What is expected » Write the data out again, character for character, with no images.

## BEGIN

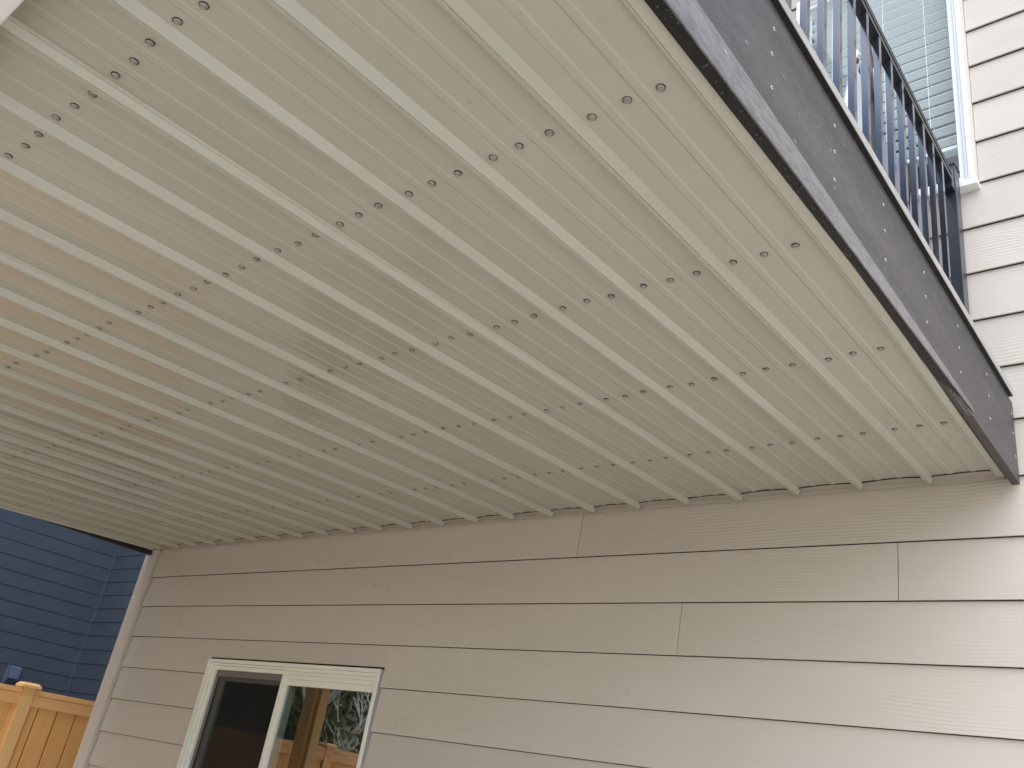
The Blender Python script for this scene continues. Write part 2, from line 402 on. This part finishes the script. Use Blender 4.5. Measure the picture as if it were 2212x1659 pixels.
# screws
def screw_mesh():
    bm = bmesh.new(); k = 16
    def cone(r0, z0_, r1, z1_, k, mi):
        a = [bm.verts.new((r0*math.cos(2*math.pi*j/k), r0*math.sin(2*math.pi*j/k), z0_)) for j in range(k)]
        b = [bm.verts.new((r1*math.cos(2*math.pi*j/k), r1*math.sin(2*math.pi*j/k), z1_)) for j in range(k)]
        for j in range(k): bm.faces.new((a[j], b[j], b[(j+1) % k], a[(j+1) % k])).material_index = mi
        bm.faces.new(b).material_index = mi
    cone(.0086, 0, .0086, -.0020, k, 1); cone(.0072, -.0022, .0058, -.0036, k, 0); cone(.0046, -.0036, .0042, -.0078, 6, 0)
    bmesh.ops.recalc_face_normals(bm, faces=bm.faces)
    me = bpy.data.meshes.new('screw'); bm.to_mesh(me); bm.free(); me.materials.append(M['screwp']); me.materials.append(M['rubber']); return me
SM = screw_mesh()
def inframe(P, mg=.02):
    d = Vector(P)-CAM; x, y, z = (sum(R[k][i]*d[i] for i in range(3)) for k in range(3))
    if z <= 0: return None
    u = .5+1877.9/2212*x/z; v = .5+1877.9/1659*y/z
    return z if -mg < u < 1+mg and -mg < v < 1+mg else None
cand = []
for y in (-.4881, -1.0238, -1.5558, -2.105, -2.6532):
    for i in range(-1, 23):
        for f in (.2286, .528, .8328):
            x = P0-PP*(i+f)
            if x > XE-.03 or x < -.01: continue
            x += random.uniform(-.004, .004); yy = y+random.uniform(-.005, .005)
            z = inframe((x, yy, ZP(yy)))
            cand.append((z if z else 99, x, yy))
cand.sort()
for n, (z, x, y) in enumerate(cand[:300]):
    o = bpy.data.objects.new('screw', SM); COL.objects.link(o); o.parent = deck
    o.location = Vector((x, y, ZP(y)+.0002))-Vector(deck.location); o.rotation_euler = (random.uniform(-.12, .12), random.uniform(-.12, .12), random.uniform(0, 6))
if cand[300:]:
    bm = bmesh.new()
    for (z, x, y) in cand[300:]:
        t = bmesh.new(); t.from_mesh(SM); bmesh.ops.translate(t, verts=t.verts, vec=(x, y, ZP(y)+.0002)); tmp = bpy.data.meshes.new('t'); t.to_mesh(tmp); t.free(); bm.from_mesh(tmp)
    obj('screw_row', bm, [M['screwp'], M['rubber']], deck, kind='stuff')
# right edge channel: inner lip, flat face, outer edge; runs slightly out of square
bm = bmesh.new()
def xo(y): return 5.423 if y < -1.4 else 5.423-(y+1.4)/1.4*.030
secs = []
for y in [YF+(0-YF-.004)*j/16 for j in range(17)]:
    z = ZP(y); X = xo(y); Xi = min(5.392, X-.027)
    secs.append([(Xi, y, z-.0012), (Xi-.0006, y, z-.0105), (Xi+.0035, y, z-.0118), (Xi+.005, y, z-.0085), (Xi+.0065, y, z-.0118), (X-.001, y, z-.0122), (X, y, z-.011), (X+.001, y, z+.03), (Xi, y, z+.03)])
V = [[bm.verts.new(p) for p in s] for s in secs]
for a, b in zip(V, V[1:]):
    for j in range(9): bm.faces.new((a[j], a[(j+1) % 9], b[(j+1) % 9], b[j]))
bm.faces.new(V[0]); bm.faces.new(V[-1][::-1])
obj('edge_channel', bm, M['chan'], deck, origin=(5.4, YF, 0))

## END

The response »
The Blender Python script for this scene continues. Write part 2, from line 402 on. This part finishes the script. Use Blender 4.5. Measure the picture as if it were 2212x1659 pixels.
# screws
def screw_mesh():
    bm = bmesh.new(); k = 16
    def cone(r0, z0_, r1, z1_, k, mi):
        a = [bm.verts.new((r0*math.cos(2*math.pi*j/k), r0*math.sin(2*math.pi*j/k), z0_)) for j in range(k)]
        b = [bm.verts.new((r1*math.cos(2*math.pi*j/k), r1*math.sin(2*math.pi*j/k), z1_)) for j in range(k)]
        for j in range(k): bm.faces.new((a[j], b[j], b[(j+1) % k], a[(j+1) % k])).material_index = mi
        bm.faces.new(b).material_index = mi
    cone(.0086, 0, .0086, -.0020, k, 1); cone(.0072, -.0022, .0058, -.0036, k, 0); cone(.0046, -.0036, .0042, -.0078, 6, 0)
    bmesh.ops.recalc_face_normals(bm, faces=bm.faces)
    me = bpy.data.meshes.new('screw'); bm.to_mesh(me); bm.free(); me.materials.append(M['screwp']); me.materials.append(M['rubber']); return me
SM = screw_mesh()
def inframe(P, mg=.02):
    d = Vector(P)-CAM; x, y, z = (sum(R[k][i]*d[i] for i in range(3)) for k in range(3))
    if z <= 0: return None
    u = .5+1877.9/2212*x/z; v = .5+1877.9/1659*y/z
    return z if -mg < u < 1+mg and -mg < v < 1+mg else None
cand = []
for y in (-.4881, -1.0238, -1.5558, -2.105, -2.6532):
    for i in range(-1, 23):
        for f in (.2286, .528, .8328):
            x = P0-PP*(i+f)
            if x > XE-.03 or x < -.01: continue
            x += random.uniform(-.004, .004); yy = y+random.uniform(-.005, .005)
            z = inframe((x, yy, ZP(yy)))
            cand.append((z if z else 99, x, yy))
cand.sort()
for n, (z, x, y) in enumerate(cand[:300]):
    o = bpy.data.objects.new('screw', SM); COL.objects.link(o); o.parent = deck
    o.location = Vector((x, y, ZP(y)+.0002))-Vector(deck.location); o.rotation_euler = (random.uniform(-.12, .12), random.uniform(-.12, .12), random.uniform(0, 6))
if cand[300:]:
    bm = bmesh.new()
    for (z, x, y) in cand[300:]:
        t = bmesh.new(); t.from_mesh(SM); bmesh.ops.translate(t, verts=t.verts, vec=(x, y, ZP(y)+.0002)); tmp = bpy.data.meshes.new('t'); t.to_mesh(tmp); t.free(); bm.from_mesh(tmp)
    obj('screw_row', bm, [M['screwp'], M['rubber']], deck, kind='stuff')
# right edge channel: inner lip, flat face, outer edge; runs slightly out of square
bm = bmesh.new()
def xo(y): return 5.423 if y < -1.4 else 5.423-(y+1.4)/1.4*.030
secs = []
for y in [YF+(0-YF-.004)*j/16 for j in range(17)]:
    z = ZP(y); X = xo(y); Xi = min(5.392, X-.027)
    secs.append([(Xi, y, z-.0012), (Xi-.0006, y, z-.0105), (Xi+.0035, y, z-.0118), (Xi+.005, y, z-.0085), (Xi+.0065, y, z-.0118), (X-.001, y, z-.0122), (X, y, z-.011), (X+.001, y, z+.03), (Xi, y, z+.03)])
V = [[bm.verts.new(p) for p in s] for s in secs]
for a, b in zip(V, V[1:]):
    for j in range(9): bm.faces.new((a[j], a[(j+1) % 9], b[(j+1) % 9], b[j]))
bm.faces.new(V[0]); bm.faces.new(V[-1][::-1])
obj('edge_channel', bm, M['chan'], deck, origin=(5.4, YF, 0))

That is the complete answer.